Was this really the “rip-off” Shepherd considered it to be? It’s important to consider that Shepherd was obsessed with people swiping his stuff. He would often rail against “night club” comics who he believed were biting “material” he’d done on the air. Most of these alleged thieves went unnamed, but he had no problem taking swipes at Mort Sahl on the air, out an apparent believe that Sahl’s whole standup schtick was taken whole cloth from what he did on the radio. The similarities between Sahl and Shepherd are not obvious to the untrained ear, and Shepherd’s suspicions are closer to paranoia and jealousy than reality, but that didn’t prevent him from mocking Sahl at every opportunity. Check out this critique of Sahl’s memoir Heartland that Shepherd penned for The New York Times Book Review. It is drenched in so much vitriol and schadenfreude, you can almost see it dripping off the page.
I’m sure there were comedians who ripped him off on occasion, but it’s difficult to separate the genuine thieves from the minor or nonexistent ones, because Shepherd had the habit of seeing himself everywhere. When he eulogized Jack Kerouac (a Shep fan and occasional pal) on the air in 1969, he insisted he was a character in On the Road, but if you can find him in that book you have a sharper eye than me (trust me, I tried). He even claimed to be the inspiration for José Ferrer’s portrayal of the radio man at the center of The Great Man—a film released in 1956, when Shepherd had been on the radio in New York for less than a year. (Arthur Godfrey is the more likely target.)
This paranoia pushed Shepherd into doing more work in other, more marketable media like TV, film, and books, eventually supplanting his radio career. Toward the end of his life, he even claimed that he was really a “classically trained actor” and radio was “just another gig” until opportunities in film and publishing came along, a claim virtually no one believed, save maybe himself.
One other vital thing to know about Shepherd: He had a nasty habit of burning bridges. In the early 1960s, he often championed the work of Jules Feiffer and Paul Krassner, but by the end of the decade he was badmouthing both on the air, using their names as bywords for self-important intellectuals. He had kind words for Lenny Bruce (another fan of Shepherd’s from the overnight years, evidently) at the comic’s funeral, but was harsh on him in the documentary Lenny Bruce: Without Tears, going so far as to say his worldview could “lead to a new kind of Jew-burning” (!). He meant that Bruce’s attitude was a very us-vs.them, sensitives-vs.-squares mentality, but the use of such a loaded phrase implies Shepherd felt extreme contempt for, or fear of, the comic.
More importantly, I think that when I first watched the film, I was at the height of Shep mania. I was listening to his old shows so much that I was seeing his influence in anything. I distinctly remember listening to a show from 1960, which was quite atmospheric and eerie (as were many of his shows from that period).
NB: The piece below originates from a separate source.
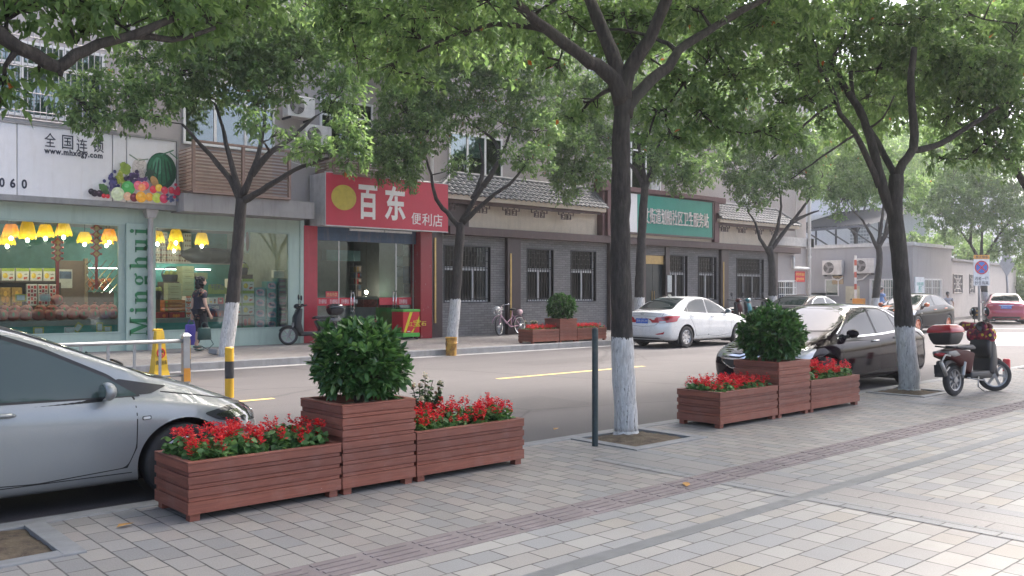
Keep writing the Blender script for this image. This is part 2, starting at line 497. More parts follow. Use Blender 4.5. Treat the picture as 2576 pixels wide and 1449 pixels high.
cream = mat("cream_render", (.60, .52, .42), .8, var=.05, dirt=((.40, .34, .28), .5))
black = mat("black_metal", (.018, .018, .02), .5, var=.2)
dark = mat("charcoal", (.03, .03, .032), .6)
gold = mat("gold_strip", (.45, .31, .12), .35, metal=.6)
def brickmat(name, lo, hi, mort, w=.26, h=.075):
	m, t, p = nodes(name)
	g = t.nodes.new("ShaderNodeNewGeometry"); sx = t.nodes.new("ShaderNodeSeparateXYZ"); cx = t.nodes.new("ShaderNodeCombineXYZ")
	t.links.new(g.outputs['Position'], sx.inputs[0])
	t.links.new(math_(t, 'ADD', sx.outputs[0], sx.outputs[1]), cx.inputs[0]); t.links.new(sx.outputs[2], cx.inputs[1])
	b = N(t, "ShaderNodeTexBrick")
	for i, q in (('Color1', (0, 0, 0, 1)), ('Color2', (1, 1, 1, 1)), ('Mortar', (.5, .5, .5, 1)), ('Scale', 1), ('Mortar Size', .007), ('Brick Width', w), ('Row Height', h), ('Mortar Smooth', .2), ('Bias', 0)):
		b.inputs[i].default_value = q
	t.links.new(cx.outputs[0], b.inputs['Vector'])
	c = ramp(t, b.outputs['Color'], [(0, lo), (1, hi)])
	n = noise(t, g.outputs['Position'], 2.2, 5, .6)
	c = mixc(t, math_(t, 'MULTIPLY', ramp(t, n, [(.4, (0, 0, 0)), (.75, (1, 1, 1))]), .4), c, tuple(x * .6 for x in lo))
	c = mixc(t, b.outputs['Fac'], c, mort)
	t.links.new(c, p.inputs['Base Color']); p.inputs['Roughness'].default_value = .8
	bump(t, p, math_(t, 'MULTIPLY', b.outputs['Fac'], -1), .8, .012)
	return m
brick = brickmat("grey_brick", (.165, .158, .155), (.225, .215, .21), (.10, .095, .092))

# ---- the apartment block above the shops
apt = thing("apartment_building", (14, 22, 3.4), "long pale apartment block with louvred window boxes above the row of shops", "building")
W = YW + .18
XE = FX(2037, YW); XC = FX(1950, YW)
b = MB().box(-14, XE, W, W + 9, 3.45, 13.5).box(-14, 1.0, W, W + 9, ZF, 3.449).box(XC + .05, XE, YW, W + 9, ZF, 3.449)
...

It starts with Shepherd waiting for subway. While on the platform, he sees a young graffiti artist at work. He’s never actually seen someone do this before, so he decides to quietly, distantly follow her as she defaces subway posters. When she’s safely out of sight, he examines her handiwork: an ad on which she’s written BELA LUGOSI IS DEAD.
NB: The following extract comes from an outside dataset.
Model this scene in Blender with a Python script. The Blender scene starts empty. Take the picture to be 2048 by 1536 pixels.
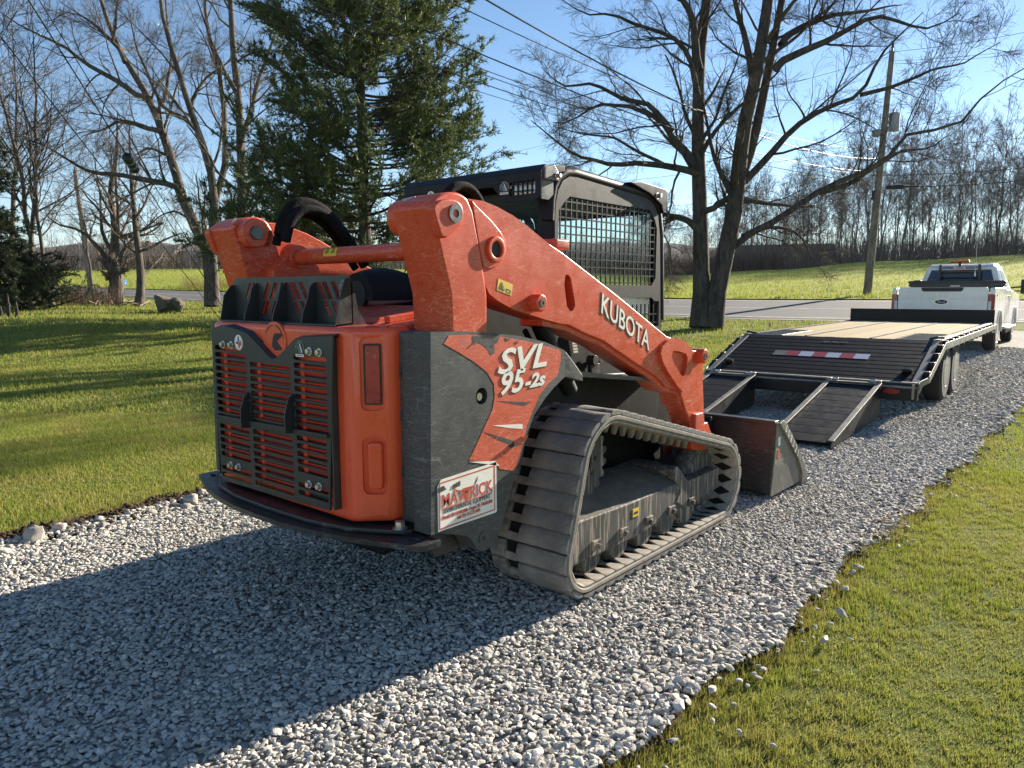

My mind immediately began swirling: Was Bauhaus influenced by Shepherd? I did some furious googling, with nothing but dead ends, for obvious reasons (the band and the radioman were separated by an ocean and 20 years, for instance). It was then I realized that 1) I don’t really care what influenced Bauhaus, and I shouldn’t care just because Shepherd might be involved, and 2) I was now seeing the world exclusively through the filter of Shepherd. No matter what looked at, heard, or thought about, my brain connected it to him.
Sadly, I think Shepherd himself came to see the world in the same way, but rather than seeing all the good things he helped create, he only saw other people get rich and famous on work he made, and it poisoned his perceptions.
Perhaps this Shep Filter came over Gardner, too, so that he almost had no choice but to write about Shepherd, if only to purge himself of the influence once and for all. So in the end, I think the truth behind A Thousand Clowns is somewhere in the middle. I think there is much of Shepherd in the character of Murray Burns, though I think this was not entirely intentional. At the same time, I think Shepherd had a right to feel aggrieved, though not to the point of suing the author.
Regardless of the Shepherd question, A Thousand Clowns remains a unique, fascinating film (particularly for its ending, which I will not ruin). I hope it comes back into print and stays that way; maybe even a Criterion Edition, because it is that essential. In a just world, both Shepherd’s radio work and A Thousand Clowns would be widely available, studied, and most importantly, enjoyed. But hopefully in small, non-obsessive doses.
After reading this, I immediately went to my local public library website to see if they had this movie in stock (of course not). Instead I checked out the book of Herb Gardner plays, including “A Thousand Clowns”. Usually I’m not a big fan of reading plays, but I truly enjoyed it. I’m also a fan of Bauhaus, so I appreciate your reference to them as well. Thanks for this post.
thanks! i also know that Sound of Young America posted a link to a torrent of the movie if you have the means/inclination to download. it’s definitely worth doing.
Man, I got the Shep mania too… I had that same Bela Lugosi moment (actually it led me to this page, funny.) It was not a young woman graffiti artist, as I remember it. She was older with lemon cookie crumbs around her lip. What was with Shep and the crumbs?
Listening to Shep is a very dificult pleasure to discribe. You have to be a Shep fan to get it. If you don’t get it your not with it, geez I think I got the itch. Thanks. I dig Jason Robards, this is a film on my list now.